LIRIS seminar by James Tompkin: "Scene Reconstruction across the Differentiable Rendering Spectrum"

We are welcoming James Tompkin (Brown University) for a LIRIS seminar around 3d reconstruction and differentiable rendering, for a talk titled "Scene Reconstruction across the Differentiable Rendering Spectrum", Tuesday, December 14 at 10am, room Nautibus C5.

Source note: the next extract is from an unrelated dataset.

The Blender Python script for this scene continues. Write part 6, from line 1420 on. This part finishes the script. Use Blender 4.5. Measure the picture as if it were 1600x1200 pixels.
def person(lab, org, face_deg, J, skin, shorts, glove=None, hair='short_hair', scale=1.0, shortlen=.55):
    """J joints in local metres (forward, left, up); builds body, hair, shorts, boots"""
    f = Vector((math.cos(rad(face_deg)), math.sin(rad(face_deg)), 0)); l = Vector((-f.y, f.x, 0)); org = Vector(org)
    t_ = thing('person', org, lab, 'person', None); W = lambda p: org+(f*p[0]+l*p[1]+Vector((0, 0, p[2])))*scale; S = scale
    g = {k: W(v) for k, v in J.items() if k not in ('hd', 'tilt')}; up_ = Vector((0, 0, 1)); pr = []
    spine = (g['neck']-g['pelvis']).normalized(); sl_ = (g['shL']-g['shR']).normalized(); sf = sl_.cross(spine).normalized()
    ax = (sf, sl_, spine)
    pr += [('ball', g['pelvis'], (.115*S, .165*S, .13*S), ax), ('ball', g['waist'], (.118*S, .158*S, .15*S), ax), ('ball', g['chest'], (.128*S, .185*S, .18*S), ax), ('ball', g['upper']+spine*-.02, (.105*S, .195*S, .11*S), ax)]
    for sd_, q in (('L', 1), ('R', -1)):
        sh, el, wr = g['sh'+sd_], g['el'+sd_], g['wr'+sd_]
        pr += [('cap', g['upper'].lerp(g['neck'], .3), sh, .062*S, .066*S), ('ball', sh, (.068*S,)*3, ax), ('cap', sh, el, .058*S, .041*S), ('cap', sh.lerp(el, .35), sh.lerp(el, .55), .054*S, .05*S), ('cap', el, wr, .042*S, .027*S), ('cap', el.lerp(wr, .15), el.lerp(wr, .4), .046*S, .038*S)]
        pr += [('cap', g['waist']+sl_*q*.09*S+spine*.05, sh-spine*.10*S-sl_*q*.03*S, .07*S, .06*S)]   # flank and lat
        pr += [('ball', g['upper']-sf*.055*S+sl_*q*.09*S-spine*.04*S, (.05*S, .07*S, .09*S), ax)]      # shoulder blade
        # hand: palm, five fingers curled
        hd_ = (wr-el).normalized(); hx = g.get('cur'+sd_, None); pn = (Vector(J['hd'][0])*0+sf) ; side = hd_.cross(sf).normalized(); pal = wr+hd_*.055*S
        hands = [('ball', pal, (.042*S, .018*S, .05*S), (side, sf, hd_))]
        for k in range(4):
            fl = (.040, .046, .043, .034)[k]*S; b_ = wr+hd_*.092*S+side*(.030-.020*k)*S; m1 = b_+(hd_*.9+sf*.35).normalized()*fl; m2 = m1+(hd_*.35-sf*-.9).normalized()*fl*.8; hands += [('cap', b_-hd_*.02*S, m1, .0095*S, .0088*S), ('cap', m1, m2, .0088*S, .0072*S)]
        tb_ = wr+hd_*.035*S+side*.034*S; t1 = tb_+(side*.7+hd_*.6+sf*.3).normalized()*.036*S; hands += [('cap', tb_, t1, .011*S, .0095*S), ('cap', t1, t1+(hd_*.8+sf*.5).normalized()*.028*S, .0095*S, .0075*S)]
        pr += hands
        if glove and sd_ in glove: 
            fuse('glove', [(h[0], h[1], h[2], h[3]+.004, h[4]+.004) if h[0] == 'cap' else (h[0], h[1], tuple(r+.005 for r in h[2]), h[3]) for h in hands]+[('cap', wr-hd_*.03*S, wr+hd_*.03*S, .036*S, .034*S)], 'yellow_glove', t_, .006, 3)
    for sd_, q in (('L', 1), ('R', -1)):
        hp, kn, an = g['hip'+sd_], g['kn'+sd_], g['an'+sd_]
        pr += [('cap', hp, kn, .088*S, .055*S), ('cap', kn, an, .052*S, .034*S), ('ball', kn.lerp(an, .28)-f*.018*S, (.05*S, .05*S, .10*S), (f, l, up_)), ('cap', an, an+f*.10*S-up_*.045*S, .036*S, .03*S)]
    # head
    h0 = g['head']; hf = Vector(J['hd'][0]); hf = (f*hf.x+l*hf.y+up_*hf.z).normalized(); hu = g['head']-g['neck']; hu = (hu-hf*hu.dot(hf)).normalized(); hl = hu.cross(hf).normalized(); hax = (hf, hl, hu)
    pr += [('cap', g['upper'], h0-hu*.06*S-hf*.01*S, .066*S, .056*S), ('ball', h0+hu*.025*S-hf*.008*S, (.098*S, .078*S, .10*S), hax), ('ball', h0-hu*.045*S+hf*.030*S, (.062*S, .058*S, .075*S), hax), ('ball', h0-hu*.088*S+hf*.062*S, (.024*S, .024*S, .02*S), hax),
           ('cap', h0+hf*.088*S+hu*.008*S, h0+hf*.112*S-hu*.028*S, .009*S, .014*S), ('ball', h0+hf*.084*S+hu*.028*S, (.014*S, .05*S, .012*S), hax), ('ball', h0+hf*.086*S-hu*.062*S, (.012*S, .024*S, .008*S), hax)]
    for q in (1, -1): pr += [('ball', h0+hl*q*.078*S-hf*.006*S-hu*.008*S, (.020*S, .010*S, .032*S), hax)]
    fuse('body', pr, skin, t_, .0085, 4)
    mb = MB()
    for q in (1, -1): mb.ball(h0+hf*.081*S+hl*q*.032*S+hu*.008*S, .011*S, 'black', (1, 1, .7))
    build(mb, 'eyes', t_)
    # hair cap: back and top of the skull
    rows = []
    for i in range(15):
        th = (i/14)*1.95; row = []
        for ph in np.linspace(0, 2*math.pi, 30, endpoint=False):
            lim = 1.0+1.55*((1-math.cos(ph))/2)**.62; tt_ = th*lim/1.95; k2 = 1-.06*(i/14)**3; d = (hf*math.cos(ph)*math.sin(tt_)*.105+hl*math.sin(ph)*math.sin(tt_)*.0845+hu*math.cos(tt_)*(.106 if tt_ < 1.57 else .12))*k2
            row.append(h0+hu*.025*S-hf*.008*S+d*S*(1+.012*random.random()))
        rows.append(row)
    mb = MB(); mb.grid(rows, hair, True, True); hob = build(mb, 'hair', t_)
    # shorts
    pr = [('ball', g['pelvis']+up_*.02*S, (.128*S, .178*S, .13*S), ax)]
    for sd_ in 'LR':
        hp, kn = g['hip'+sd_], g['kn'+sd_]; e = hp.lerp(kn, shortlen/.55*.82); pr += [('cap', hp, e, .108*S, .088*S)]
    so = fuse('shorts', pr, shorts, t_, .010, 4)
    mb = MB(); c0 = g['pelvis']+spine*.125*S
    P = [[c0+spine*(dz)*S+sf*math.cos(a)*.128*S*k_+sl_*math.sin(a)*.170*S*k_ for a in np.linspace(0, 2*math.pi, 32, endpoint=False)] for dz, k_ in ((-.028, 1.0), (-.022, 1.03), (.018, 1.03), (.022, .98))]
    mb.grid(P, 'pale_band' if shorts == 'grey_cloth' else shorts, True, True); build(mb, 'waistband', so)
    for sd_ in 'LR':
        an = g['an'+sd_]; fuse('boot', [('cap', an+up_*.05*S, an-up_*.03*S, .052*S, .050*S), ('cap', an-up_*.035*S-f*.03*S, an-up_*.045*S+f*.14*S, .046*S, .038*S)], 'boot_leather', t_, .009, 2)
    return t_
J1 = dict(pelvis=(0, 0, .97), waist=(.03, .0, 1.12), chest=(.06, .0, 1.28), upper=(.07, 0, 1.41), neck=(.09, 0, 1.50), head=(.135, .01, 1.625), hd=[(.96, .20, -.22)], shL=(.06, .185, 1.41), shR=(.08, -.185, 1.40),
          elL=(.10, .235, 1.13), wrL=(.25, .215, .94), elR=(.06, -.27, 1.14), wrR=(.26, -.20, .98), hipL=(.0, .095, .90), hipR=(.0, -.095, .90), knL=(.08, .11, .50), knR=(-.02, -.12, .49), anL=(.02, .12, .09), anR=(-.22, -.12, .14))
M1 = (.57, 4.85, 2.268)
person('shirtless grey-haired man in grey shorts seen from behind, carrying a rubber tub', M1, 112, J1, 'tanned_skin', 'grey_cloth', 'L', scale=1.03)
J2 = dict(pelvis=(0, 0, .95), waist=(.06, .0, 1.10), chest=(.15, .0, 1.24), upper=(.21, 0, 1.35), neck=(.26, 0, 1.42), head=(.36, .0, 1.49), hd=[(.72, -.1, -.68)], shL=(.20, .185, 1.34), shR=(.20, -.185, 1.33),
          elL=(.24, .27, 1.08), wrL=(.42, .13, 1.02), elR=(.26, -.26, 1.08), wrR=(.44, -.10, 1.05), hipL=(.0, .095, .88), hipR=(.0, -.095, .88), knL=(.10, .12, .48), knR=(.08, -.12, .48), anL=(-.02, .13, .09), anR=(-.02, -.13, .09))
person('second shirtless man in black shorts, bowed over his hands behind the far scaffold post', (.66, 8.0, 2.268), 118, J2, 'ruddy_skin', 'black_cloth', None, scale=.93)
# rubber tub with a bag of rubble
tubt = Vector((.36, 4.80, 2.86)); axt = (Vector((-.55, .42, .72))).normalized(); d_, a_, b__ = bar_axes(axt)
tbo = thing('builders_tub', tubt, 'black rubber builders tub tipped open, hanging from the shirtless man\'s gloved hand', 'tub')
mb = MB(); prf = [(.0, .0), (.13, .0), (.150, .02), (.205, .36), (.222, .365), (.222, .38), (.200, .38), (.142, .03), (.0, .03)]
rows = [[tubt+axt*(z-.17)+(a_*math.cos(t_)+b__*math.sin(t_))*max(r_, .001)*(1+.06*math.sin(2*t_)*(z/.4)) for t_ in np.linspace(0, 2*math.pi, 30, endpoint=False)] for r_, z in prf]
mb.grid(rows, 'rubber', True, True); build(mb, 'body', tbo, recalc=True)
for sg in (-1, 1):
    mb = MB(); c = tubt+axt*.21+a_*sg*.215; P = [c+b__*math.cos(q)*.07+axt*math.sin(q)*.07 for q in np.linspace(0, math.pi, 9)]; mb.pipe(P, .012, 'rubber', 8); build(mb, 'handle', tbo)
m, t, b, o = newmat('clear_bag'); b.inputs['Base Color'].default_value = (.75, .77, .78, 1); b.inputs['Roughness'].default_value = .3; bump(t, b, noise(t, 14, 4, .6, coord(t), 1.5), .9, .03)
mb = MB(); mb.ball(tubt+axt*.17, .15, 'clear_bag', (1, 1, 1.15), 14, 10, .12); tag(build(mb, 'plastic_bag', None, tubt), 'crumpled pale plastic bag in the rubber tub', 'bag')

On 14/12/2021 at 10:00 to 11:00. Nautibus, C5
Informations contact : Nicolas Bonneel. nicolas.bonneel@liris.cnrs.fr.

Abstract
Scene reconstruction enables applications across visual computing, including media creation and editing, and capturing the real-world for virtual tourism and telecommunication. Advances in differentiable rendering for optimization- and learning-based reconstruction have increased quality but, as in 'forward' rendering, different methods have varying capabilities and computational costs that must be traded off against application needs. I will discuss our recent view reconstruction projects across the differentiable rendering spectrum, covering work on 6DoF video via image-based rendering for VR (visual.cs.brown.edu/matryodshka), depth reconstruction from sparse 3D points using differentiable splatting and diffusion (visual.cs.brown.edu/diffdiffdepth), and integrating time-of-flight imaging for monocular dynamic scene reconstruction (imaging.cs.cmu.edu/torf/). Finally, I will discuss how these trade-offs might inform how we can make differentiable rendering practical.

Short bio:
James Tompkin (www.jamestompkin.com) is an assistant professor of Computer Science at Brown University. His research at the intersection of computer vision, computer graphics, and human-computer interaction helps develop new visual computing tools and experiences. His doctoral work at University College London on large-scale video processing and exploration techniques led to creative exhibition work in the Museum of the Moving Image in New York City. Postdoctoral work at Max-Planck-Institute for Informatics and Harvard University helped create new methods to edit content within images and videos. Recent research has developed new multi-camera reconstruction techniques for light field, 360, and time-of-flight imagery, and has developed new image editing and generation methods through learning explicit structured representations.